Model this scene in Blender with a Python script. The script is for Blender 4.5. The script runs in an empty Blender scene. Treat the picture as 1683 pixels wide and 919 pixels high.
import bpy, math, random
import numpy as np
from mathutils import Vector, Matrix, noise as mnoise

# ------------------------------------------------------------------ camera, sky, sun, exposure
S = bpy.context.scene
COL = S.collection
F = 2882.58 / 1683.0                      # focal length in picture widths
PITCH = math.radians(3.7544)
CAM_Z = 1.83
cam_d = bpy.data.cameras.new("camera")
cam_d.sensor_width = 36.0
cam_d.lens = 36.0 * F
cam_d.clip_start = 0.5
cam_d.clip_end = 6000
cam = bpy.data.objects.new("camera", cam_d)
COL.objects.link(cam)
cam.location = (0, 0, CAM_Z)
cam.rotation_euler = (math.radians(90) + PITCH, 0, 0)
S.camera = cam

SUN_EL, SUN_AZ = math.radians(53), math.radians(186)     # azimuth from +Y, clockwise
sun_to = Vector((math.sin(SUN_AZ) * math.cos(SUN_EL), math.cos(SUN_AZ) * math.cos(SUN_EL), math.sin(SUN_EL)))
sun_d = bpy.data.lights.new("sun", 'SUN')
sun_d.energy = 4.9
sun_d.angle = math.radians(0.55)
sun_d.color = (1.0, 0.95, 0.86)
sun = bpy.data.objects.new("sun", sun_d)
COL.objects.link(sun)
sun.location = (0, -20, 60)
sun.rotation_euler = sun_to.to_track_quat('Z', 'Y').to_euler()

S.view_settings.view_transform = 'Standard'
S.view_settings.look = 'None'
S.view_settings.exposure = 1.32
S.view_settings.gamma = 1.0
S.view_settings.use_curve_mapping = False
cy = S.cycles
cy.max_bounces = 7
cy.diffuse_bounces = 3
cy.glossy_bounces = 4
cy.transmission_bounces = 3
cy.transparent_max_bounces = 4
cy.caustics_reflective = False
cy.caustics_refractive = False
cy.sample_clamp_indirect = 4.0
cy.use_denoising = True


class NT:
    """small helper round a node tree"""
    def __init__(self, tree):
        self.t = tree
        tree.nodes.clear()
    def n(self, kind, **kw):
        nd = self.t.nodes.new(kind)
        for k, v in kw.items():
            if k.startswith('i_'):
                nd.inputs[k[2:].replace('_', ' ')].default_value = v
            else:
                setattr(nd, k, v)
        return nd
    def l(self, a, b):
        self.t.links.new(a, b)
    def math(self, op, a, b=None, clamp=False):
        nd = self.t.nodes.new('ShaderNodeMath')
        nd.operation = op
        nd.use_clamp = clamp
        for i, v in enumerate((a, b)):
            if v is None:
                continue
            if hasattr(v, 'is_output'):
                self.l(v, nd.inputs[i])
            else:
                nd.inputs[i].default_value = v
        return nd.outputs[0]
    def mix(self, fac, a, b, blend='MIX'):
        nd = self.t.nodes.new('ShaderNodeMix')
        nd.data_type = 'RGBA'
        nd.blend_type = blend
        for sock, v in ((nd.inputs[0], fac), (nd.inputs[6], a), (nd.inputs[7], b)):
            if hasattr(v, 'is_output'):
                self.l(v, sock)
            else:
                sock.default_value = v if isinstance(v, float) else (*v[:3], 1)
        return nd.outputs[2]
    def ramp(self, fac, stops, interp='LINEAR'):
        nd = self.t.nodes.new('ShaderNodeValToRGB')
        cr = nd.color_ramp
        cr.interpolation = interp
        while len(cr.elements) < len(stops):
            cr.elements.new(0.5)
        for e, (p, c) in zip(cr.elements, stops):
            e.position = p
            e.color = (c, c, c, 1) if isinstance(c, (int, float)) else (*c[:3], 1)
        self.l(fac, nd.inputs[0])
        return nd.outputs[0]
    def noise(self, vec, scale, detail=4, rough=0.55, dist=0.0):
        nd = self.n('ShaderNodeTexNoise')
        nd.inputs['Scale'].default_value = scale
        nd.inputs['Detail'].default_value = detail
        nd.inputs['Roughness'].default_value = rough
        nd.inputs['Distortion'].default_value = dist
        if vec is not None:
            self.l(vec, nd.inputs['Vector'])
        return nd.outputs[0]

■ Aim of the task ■
Pick out each line that holds the string "picture".

■ Correct output ■
Model this scene in Blender with a Python script. The script is for Blender 4.5. The script runs in an empty Blender scene. Treat the picture as 1683 pixels wide and 919 pixels high.
F = 2882.58 / 1683.0                      # focal length in picture widths